ASEM 2863 Religion and Science Fiction (4 Credits)

Who are we? Why are we here? Where are we going? What happens when we die? How do we define what it means to be human? What do we do when others look at us as Others? These are some of the questions that human communities have explored through philosophy and theology. Science fiction (SF) and fantasy represent a massive amount of cultural production, creating a space in which we collectively explore many of these same questions. In this course we will examine novels, short stories, film, and television programs in order to analyze the production of popular culture, meaning making, and modern-day mythology, all with an eye towards resonances with these vital questions about what it means to be human.

ASEM 2864 Ethics of AI (4 Credits)

Artificial Intelligence (AI) tools and technology, including robotic technology, are already widespread and only becoming more so. As these technologies are developed and integrated into human life, what are the ethical implications? In this interdisciplinary course, we will read work by philosophers, feminist and critical race and ethnic studies scholars, computer scientists, engineers, and military professionals in order to acquire a detailed, nuanced perspective on the ethics of AI. Using these multiple perspectives, we will focus several topics, including: bias in algorithms, privacy and data rights, whether we should be trying to create machines that represent and act on moral values like humans, the social impacts of AI and technology, and AI and Robotics in Warfare.

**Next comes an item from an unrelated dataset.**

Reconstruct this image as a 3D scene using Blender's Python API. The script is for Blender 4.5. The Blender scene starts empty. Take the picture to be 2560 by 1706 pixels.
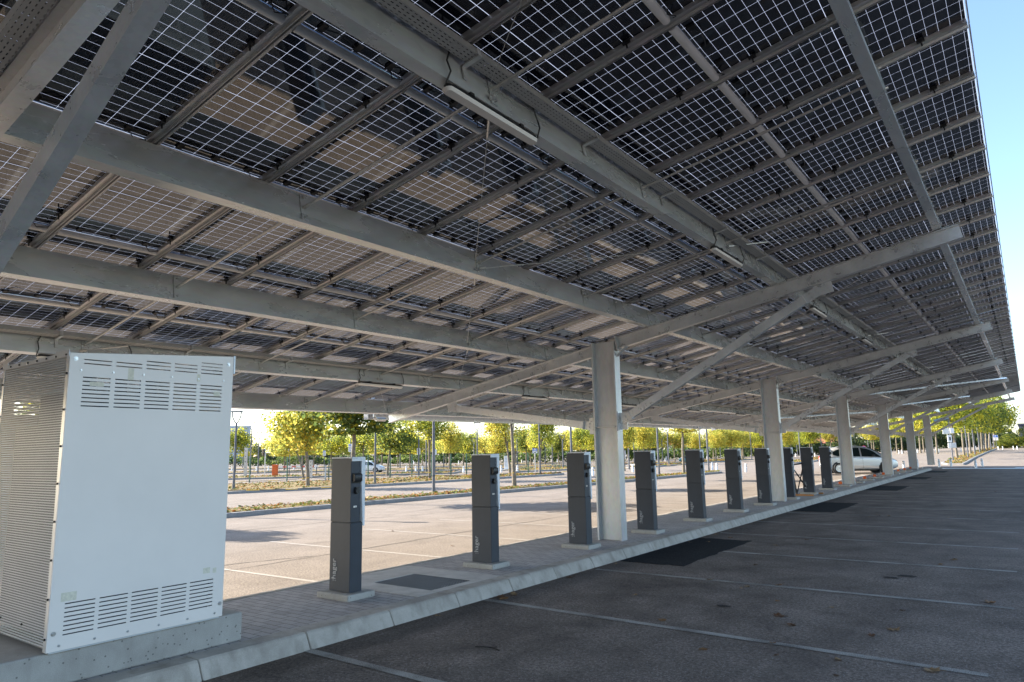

ASEM 2865 Water in the West (4 Credits)

Both increasing population size and the impacts of global warming have placed considerable stress on urban water resources in the arid and semi-arid west. This course provides 1) an historical review of the development of water resources in the western United States, 2) a current overview of both active and theoretical proposals to manage water resources to ensure long-term water supply sustainability, 3) highlight the difficulties in implementing sustainability strategies, focusing on questions of economics, politics and distributional equity. Prerequisites: ECON 1020.